- Information provided -
● ● ● ● ●
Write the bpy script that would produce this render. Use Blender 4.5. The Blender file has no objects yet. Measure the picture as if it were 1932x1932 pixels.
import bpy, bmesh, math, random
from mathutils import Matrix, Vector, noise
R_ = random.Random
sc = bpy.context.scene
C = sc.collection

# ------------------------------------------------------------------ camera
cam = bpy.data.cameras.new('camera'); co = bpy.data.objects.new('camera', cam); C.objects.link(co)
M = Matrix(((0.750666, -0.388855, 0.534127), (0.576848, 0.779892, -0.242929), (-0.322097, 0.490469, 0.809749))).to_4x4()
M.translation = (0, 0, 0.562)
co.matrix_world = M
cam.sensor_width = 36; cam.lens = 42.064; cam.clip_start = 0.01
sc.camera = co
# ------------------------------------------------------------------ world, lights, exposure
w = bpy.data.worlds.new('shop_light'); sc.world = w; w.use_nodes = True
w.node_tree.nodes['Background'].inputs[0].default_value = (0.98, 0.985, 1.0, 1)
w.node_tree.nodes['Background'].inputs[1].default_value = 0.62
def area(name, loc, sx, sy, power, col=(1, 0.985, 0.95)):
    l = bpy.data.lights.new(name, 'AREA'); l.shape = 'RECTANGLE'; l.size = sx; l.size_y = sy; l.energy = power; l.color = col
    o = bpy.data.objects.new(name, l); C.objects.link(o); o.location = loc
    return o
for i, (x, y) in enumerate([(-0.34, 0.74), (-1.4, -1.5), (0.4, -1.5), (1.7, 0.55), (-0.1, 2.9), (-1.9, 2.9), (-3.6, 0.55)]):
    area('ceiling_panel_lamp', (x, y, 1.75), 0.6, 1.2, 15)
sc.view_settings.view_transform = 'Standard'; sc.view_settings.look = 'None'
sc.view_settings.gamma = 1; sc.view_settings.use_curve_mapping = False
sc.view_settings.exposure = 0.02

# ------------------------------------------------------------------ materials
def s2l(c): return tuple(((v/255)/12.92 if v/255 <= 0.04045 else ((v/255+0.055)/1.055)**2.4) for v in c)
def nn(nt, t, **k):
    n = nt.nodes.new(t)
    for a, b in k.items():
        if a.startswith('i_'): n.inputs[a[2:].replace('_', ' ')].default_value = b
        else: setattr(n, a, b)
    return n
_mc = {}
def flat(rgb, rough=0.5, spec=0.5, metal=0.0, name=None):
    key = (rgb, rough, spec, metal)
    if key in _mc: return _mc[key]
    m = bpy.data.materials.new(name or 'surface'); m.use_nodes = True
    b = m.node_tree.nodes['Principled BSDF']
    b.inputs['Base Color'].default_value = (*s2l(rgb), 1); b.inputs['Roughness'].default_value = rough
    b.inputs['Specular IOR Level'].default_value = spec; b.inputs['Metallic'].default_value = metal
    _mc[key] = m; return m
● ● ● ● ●
- Task details -
Quote exactly the opening line of the material above and every line after it, up to and including the line that contains "C = sc.collection".

- Written answer -
Write the bpy script that would produce this render. Use Blender 4.5. The Blender file has no objects yet. Measure the picture as if it were 1932x1932 pixels.
import bpy, bmesh, math, random
from mathutils import Matrix, Vector, noise
R_ = random.Random
sc = bpy.context.scene
C = sc.collection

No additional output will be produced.